* SOURCE EXCERPT:
========================================================================

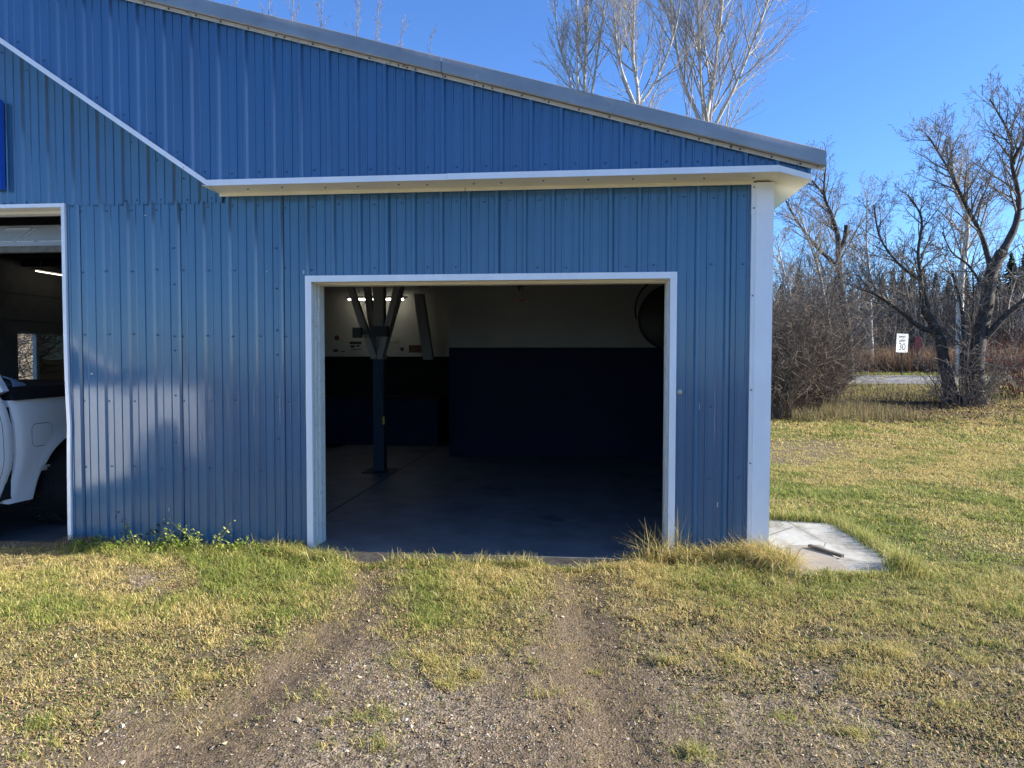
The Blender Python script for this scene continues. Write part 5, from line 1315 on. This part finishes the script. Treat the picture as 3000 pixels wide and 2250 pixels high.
# leafy weeds along the wall foot
def weed(label, u, h, n_stem, y=-.17, lean=0, cols=None):
    x0 = float(on_y(u, 1600, y)[0]); t = thing('weed', label, 'weed', (x0, y, float(ground_z(x0, y))), 'leafy weeds along the wall foot')
    b = MB(); P_ = []
    for i in range(n_stem):
        hh = h * R.uniform(.5, 1.05); a_ = R.random() * 6.283; q = Vector((x0 + R.gauss(0, .002), y + R.gauss(0, .002), float(ground_z(x0, y)) - .01))
        pts = [q]
        for k in range(6):
            q = q + Vector((math.cos(a_) * .034 * hh / .18 + lean * .035 * (k / 5 + .3) + R.gauss(0, .003), math.sin(a_) * .012, hh / 6)); pts.append(q)
        b.tube(pts, [.0028, .0026, .0024, .002, .0018, .0014, .001], 4)
        for k in range(1, 7):
            for s_ in range(4): P_.append(pts[k] + Vector((R.gauss(0, .020), R.gauss(0, .020), R.gauss(0, .012))))
    b.build('stem', pmat('weed_stem', (.14, .17, .04), .7), t)
    P_ = np.array([tuple(p) for p in P_]); n = len(P_)
    V, L, s_, C = leaves(P_[:, 0] - t.location.x, P_[:, 1] - t.location.y, P_[:, 2] - t.location.z, rs.uniform(.014, .034, n), cols or [[.14, .21, .03], [.24, .31, .05], [.36, .38, .09]], .8)
    me = bpy.data.meshes.new('leaves'); fast_mesh(me, V, L, s_, C, False, m_grass); o = bpy.data.objects.new('leaves', me); COL.objects.link(o); o.parent = t
DKW = [[.03, .05, .02], [.05, .07, .03]]
for a_ in (('tall yellow-green weed stem leaning left by the wall dent', 385, .26, 2, -.15, -1), ('dark leafy weed against the blue wall behind the leaning stem', 392, .30, 3, -.05, 0, DKW),
           ('lush green weed clump midway along the wall', 540, .20, 12, -.20), ('tall spiky green weed right of the lush clump', 612, .27, 6, -.20),
           ('low green weed near the left door frame', 250, .13, 9, -.22), ('small green weed beside the low one', 320, .12, 9, -.22), ('green weed left of the lush clump', 450, .15, 10, -.24),
           ('pale green weed between the spiky weed and the jamb', 680, .15, 8, -.18), ('short weed close to the left jamb of the open bay', 790, .12, 7, -.18), ('dark weed in the shade behind the lush clump', 520, .18, 5, -.05, 0, DKW)):
    weed(*a_)
b = MB()
for i in range(160):
    x0 = R.gauss(.10, .10); y0 = R.uniform(-.16, -.03); a_ = R.random() * 6.283; z0 = float(ground_z(x0, y0))
    b.tube([(x0, y0, z0), (x0 + .05 * math.cos(a_), y0 + .03 * math.sin(a_), z0 + R.uniform(.03, .10)), (x0 + .14 * math.cos(a_), y0 + .05 * math.sin(a_), z0 + R.uniform(.0, .08))], .0018, 3)
tag(b.build('dry_weed', m_brush), 'dark dry tangle of dead stems at the foot of the left door frame', 'dead weed')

========================================================================

* REQUIRED TASK: Make an exact copy of all the material, but keep the pictures out of it.

* RESPONSE TO THE EXERCISE:
The Blender Python script for this scene continues. Write part 5, from line 1315 on. This part finishes the script. Treat the picture as 3000 pixels wide and 2250 pixels high.
# leafy weeds along the wall foot
def weed(label, u, h, n_stem, y=-.17, lean=0, cols=None):
    x0 = float(on_y(u, 1600, y)[0]); t = thing('weed', label, 'weed', (x0, y, float(ground_z(x0, y))), 'leafy weeds along the wall foot')
    b = MB(); P_ = []
    for i in range(n_stem):
        hh = h * R.uniform(.5, 1.05); a_ = R.random() * 6.283; q = Vector((x0 + R.gauss(0, .002), y + R.gauss(0, .002), float(ground_z(x0, y)) - .01))
        pts = [q]
        for k in range(6):
            q = q + Vector((math.cos(a_) * .034 * hh / .18 + lean * .035 * (k / 5 + .3) + R.gauss(0, .003), math.sin(a_) * .012, hh / 6)); pts.append(q)
        b.tube(pts, [.0028, .0026, .0024, .002, .0018, .0014, .001], 4)
        for k in range(1, 7):
            for s_ in range(4): P_.append(pts[k] + Vector((R.gauss(0, .020), R.gauss(0, .020), R.gauss(0, .012))))
    b.build('stem', pmat('weed_stem', (.14, .17, .04), .7), t)
    P_ = np.array([tuple(p) for p in P_]); n = len(P_)
    V, L, s_, C = leaves(P_[:, 0] - t.location.x, P_[:, 1] - t.location.y, P_[:, 2] - t.location.z, rs.uniform(.014, .034, n), cols or [[.14, .21, .03], [.24, .31, .05], [.36, .38, .09]], .8)
    me = bpy.data.meshes.new('leaves'); fast_mesh(me, V, L, s_, C, False, m_grass); o = bpy.data.objects.new('leaves', me); COL.objects.link(o); o.parent = t
DKW = [[.03, .05, .02], [.05, .07, .03]]
for a_ in (('tall yellow-green weed stem leaning left by the wall dent', 385, .26, 2, -.15, -1), ('dark leafy weed against the blue wall behind the leaning stem', 392, .30, 3, -.05, 0, DKW),
           ('lush green weed clump midway along the wall', 540, .20, 12, -.20), ('tall spiky green weed right of the lush clump', 612, .27, 6, -.20),
           ('low green weed near the left door frame', 250, .13, 9, -.22), ('small green weed beside the low one', 320, .12, 9, -.22), ('green weed left of the lush clump', 450, .15, 10, -.24),
           ('pale green weed between the spiky weed and the jamb', 680, .15, 8, -.18), ('short weed close to the left jamb of the open bay', 790, .12, 7, -.18), ('dark weed in the shade behind the lush clump', 520, .18, 5, -.05, 0, DKW)):
    weed(*a_)
b = MB()
for i in range(160):
    x0 = R.gauss(.10, .10); y0 = R.uniform(-.16, -.03); a_ = R.random() * 6.283; z0 = float(ground_z(x0, y0))
    b.tube([(x0, y0, z0), (x0 + .05 * math.cos(a_), y0 + .03 * math.sin(a_), z0 + R.uniform(.03, .10)), (x0 + .14 * math.cos(a_), y0 + .05 * math.sin(a_), z0 + R.uniform(.0, .08))], .0018, 3)
tag(b.build('dry_weed', m_brush), 'dark dry tangle of dead stems at the foot of the left door frame', 'dead weed')